CSMs will play an important role in supporting your digital-led strategy. Unlike the Digital CSM, they will be in direct contact with customers and will step in where needed to provide help and guidance.

Key responsibilities:

  • Works one-on-one with customers, guiding them through the customer journey
  • Advocates for the business goals of customers and anticipates how to meet those goals – and how they change over time.

Customer Success Analyst

Data is the lifeblood of a digital-led program. A dedicated Customer Success Analyst helps analyze the behavior of customers across the customer journey and works with data to identify patterns to help reach customer journey milestones.

Key responsibilities:

  • Works with CSMs to identify patterns in behavioral data and to inform strategy.
  • Identifies opportunities and areas of improvement in terms of both customer retention initiatives and identifies trends in customers to help determine improvements to strategy and process.

Voice of the Customer Manager

A Voice of the Customer Manager is a strategic relationship builder who balances the needs of stakeholders with the needs of customers.

Key responsibilities:

  • Works with CSMs, Product, Engineering, and Design teams to create and manage mechanisms that connect teams to the voice of customers.
  • Uses quantitative and qualitative data to identify opportunities for new customer-facing features.
  • Scales existing customer insight processes to create a cycle of continuous improvement for products.

Content Creator

A digital-led strategy is fuelled by content. It comes down to getting the right content to your customers at the right time. Having a CS Content Creator on the team that can produce, maintain, and repurpose content will help your content production cycle and you won’t have to rely on content from eg marketing.

Key responsibilities:

  • Works with the Digital CSM to help develop a content strategy across all channels
  • Creates content pieces for the community, knowledge base, and blog
  • Interviews customers, team members, and other stakeholders to create content

Structure starts with ownership

Many CS teams still find themselves trying to justify what exactly it is that you do for the company.
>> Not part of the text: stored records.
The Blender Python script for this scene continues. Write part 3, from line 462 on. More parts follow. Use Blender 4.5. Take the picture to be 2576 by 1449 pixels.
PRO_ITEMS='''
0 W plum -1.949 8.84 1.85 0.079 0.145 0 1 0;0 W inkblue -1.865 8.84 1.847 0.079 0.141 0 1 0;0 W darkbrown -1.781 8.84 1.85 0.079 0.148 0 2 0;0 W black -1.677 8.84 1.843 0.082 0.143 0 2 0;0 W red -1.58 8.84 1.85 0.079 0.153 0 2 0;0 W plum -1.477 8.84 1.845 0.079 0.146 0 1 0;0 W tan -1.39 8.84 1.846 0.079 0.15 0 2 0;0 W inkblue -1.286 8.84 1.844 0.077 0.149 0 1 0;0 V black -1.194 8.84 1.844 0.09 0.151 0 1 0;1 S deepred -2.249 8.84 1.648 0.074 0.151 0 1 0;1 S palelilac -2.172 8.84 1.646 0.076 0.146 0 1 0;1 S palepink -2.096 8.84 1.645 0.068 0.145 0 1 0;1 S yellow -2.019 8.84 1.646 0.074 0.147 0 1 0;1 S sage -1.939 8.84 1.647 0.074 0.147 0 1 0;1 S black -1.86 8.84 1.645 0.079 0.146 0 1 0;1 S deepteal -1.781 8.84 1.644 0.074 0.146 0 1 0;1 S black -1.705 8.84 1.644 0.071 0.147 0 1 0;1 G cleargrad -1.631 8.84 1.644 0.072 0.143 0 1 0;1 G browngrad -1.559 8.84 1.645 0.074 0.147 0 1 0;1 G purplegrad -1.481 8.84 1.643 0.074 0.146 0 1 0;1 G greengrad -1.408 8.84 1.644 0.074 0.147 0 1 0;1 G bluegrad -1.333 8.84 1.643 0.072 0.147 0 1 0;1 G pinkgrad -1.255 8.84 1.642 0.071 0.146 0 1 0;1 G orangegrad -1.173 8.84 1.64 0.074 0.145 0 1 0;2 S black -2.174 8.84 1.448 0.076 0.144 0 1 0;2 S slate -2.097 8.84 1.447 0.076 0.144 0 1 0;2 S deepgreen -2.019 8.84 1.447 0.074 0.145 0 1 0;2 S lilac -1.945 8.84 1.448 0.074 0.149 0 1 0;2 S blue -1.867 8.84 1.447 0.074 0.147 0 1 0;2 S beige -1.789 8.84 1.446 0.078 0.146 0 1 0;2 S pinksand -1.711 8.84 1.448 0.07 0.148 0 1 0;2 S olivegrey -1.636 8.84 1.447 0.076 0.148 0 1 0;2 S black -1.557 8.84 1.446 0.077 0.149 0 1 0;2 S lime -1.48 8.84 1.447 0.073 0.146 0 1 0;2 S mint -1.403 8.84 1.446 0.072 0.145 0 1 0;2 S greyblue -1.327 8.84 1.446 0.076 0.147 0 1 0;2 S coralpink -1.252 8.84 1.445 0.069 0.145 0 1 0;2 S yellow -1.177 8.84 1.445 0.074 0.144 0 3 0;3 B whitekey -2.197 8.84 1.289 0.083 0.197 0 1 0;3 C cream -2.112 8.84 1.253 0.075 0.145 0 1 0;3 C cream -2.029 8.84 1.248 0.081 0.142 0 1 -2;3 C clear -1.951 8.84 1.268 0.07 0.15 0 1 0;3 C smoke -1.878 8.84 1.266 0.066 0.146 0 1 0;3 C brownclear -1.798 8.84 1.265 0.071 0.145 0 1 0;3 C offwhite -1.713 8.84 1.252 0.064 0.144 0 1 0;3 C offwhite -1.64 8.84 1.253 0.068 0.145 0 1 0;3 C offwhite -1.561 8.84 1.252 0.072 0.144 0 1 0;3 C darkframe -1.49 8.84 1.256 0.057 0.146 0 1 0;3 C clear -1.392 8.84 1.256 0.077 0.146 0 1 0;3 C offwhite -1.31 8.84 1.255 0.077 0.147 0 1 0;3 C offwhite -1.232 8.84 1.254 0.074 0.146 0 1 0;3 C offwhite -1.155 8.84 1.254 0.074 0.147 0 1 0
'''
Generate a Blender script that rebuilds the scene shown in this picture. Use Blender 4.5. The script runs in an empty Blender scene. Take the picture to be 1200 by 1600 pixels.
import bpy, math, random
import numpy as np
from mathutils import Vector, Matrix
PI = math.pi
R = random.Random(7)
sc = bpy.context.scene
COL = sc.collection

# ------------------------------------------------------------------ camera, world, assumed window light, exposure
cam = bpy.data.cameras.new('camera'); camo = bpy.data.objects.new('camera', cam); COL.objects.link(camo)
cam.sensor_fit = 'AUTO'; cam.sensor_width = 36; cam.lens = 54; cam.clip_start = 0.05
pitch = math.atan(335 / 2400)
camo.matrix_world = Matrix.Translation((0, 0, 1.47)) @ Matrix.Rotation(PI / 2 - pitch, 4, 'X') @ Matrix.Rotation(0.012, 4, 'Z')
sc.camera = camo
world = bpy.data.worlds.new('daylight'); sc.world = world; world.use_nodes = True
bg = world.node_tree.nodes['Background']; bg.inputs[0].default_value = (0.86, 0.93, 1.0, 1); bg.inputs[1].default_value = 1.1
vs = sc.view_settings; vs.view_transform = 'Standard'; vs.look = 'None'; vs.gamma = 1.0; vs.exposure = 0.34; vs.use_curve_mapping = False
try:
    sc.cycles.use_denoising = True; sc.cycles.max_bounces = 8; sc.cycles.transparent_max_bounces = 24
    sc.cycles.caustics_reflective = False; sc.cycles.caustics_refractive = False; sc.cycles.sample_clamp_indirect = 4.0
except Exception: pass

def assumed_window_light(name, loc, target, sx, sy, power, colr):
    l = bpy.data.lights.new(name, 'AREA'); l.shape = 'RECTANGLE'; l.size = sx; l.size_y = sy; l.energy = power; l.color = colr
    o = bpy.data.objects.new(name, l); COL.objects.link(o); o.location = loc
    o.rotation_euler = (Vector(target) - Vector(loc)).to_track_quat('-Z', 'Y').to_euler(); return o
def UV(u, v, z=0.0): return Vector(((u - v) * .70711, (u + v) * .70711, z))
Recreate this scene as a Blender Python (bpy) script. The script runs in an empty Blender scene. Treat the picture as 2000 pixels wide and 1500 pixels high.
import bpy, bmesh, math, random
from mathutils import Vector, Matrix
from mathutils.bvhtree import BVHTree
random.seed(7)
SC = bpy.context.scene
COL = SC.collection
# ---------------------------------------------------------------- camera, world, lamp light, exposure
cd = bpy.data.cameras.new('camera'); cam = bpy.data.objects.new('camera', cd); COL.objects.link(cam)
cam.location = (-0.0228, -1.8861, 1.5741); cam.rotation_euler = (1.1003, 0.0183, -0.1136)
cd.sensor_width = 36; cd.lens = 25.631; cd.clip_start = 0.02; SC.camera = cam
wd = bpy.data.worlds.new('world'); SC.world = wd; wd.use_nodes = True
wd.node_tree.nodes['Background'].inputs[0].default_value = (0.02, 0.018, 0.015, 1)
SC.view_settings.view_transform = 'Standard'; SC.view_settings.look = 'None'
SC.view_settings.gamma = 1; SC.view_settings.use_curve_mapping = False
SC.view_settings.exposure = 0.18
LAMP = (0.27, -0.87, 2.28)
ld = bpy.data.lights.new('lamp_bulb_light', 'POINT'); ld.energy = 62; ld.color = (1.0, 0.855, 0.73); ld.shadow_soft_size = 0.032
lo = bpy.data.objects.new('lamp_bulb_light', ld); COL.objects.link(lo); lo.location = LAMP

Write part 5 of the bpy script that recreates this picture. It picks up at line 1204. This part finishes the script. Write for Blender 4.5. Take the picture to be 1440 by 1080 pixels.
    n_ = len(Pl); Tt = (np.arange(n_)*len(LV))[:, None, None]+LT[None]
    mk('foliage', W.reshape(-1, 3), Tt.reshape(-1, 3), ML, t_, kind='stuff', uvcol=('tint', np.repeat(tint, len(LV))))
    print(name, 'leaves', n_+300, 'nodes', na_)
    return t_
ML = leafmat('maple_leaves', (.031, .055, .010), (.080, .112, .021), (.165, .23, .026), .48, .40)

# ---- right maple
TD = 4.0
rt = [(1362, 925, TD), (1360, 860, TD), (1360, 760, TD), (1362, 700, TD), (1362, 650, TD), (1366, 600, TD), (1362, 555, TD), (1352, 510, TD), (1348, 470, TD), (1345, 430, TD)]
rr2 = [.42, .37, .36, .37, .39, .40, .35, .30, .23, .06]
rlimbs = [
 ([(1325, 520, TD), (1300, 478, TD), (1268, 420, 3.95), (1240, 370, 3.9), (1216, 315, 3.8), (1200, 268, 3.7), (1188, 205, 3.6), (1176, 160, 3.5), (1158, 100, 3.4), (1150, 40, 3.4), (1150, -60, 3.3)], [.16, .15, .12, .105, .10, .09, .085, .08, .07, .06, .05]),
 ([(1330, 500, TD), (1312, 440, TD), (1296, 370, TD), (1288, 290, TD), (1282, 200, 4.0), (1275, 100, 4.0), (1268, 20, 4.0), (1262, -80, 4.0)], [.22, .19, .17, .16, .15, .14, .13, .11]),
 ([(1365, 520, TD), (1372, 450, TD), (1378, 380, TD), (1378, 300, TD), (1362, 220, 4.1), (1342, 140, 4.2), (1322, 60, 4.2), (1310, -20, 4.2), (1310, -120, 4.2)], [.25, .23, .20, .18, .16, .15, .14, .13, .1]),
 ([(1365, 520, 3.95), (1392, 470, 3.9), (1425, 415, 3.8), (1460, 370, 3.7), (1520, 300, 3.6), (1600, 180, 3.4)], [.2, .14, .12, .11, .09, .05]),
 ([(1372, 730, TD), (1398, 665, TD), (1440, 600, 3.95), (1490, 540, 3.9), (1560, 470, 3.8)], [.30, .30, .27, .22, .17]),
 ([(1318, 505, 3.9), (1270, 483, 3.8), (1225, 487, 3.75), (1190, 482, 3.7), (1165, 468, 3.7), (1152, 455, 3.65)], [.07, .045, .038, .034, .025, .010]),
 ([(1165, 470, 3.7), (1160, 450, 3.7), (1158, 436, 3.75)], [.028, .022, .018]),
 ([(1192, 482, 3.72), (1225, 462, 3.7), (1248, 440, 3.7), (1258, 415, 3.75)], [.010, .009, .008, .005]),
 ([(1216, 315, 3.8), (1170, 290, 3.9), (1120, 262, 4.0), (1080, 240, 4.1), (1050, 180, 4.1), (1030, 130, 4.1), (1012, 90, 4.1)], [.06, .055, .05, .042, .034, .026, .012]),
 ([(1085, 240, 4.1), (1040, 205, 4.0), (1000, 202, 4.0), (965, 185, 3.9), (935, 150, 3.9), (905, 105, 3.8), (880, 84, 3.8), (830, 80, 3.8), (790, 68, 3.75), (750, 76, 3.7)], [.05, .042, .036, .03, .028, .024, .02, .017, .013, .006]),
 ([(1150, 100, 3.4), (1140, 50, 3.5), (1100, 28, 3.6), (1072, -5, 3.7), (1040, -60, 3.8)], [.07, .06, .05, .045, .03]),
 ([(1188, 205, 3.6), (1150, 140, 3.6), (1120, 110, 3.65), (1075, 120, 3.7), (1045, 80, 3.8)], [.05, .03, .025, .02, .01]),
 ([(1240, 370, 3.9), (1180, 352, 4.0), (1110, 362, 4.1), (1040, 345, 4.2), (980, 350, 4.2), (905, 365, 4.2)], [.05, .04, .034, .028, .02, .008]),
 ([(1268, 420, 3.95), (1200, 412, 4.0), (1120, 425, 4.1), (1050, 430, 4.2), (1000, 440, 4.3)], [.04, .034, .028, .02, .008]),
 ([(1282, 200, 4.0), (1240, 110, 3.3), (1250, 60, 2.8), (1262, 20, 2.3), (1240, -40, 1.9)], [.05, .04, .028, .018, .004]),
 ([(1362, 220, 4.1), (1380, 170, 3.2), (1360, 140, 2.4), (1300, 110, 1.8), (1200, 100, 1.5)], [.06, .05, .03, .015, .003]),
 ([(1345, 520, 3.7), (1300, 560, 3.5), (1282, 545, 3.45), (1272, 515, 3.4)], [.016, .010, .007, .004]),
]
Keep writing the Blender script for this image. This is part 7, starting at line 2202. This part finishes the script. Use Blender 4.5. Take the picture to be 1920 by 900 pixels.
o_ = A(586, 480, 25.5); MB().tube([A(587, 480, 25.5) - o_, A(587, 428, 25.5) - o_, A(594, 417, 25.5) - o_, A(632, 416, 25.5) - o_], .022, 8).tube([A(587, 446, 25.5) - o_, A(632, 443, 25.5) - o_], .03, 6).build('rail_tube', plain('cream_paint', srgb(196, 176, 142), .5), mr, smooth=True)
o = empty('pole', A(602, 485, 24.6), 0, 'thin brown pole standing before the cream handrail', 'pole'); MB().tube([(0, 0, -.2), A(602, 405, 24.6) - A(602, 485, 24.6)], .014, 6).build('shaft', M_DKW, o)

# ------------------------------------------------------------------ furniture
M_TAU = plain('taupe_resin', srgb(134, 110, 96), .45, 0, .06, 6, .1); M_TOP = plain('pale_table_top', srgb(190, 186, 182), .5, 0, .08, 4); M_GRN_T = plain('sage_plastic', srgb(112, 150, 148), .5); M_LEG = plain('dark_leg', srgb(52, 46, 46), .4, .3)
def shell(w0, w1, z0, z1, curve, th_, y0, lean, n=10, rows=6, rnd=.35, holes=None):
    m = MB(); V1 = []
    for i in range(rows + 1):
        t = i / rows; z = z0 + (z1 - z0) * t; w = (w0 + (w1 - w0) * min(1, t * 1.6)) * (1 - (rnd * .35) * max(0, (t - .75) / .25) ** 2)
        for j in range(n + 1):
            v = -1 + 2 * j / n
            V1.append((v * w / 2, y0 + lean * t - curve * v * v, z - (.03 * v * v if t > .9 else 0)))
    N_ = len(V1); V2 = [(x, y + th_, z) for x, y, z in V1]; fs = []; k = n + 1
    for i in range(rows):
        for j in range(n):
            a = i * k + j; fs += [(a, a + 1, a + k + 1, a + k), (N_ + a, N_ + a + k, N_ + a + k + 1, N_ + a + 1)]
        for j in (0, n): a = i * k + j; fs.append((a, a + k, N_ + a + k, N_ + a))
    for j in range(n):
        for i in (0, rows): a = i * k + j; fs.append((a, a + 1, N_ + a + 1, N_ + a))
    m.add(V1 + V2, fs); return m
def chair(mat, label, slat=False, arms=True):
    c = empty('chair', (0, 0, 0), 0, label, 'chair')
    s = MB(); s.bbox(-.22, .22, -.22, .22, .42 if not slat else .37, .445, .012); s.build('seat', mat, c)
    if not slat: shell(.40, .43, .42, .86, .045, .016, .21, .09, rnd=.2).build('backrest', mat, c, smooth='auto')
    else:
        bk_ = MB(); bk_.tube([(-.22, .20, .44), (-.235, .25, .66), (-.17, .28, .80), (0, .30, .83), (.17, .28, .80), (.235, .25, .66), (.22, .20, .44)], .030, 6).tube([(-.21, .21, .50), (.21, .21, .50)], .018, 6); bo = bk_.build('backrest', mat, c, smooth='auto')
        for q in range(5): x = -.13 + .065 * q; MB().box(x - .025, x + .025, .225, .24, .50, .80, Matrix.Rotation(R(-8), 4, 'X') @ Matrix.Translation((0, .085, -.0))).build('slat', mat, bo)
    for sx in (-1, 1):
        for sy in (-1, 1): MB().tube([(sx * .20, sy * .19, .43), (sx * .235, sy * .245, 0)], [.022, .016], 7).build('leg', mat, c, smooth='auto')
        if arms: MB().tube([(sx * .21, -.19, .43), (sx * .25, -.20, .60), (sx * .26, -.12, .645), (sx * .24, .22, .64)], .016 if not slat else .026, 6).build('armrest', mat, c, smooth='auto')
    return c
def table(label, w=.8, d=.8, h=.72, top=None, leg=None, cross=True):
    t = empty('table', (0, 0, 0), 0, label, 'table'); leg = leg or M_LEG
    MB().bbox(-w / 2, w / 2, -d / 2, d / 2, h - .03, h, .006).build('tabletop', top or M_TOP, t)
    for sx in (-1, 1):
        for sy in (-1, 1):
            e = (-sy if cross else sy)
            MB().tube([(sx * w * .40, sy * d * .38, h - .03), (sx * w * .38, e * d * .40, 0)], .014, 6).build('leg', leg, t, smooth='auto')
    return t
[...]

And the challenge often is that if you haven’t defined this for the CS function and on a company level – someone else within your organization will (or perhaps they already have). That’s when you start running into issues. Because if you didn’t take ownership of the opportunity to define your own KPIs, that will snowball into other issues, such as defining your team structure. Because how do you define your team structure without clear goals?

Find the KPIs that align with revenue and align with growth. Because if CS can demonstrate that it’s a growth engine, not just a cost center, then it will immediately become more clear not only what your actions are, but what your team should look like to achieve those goals.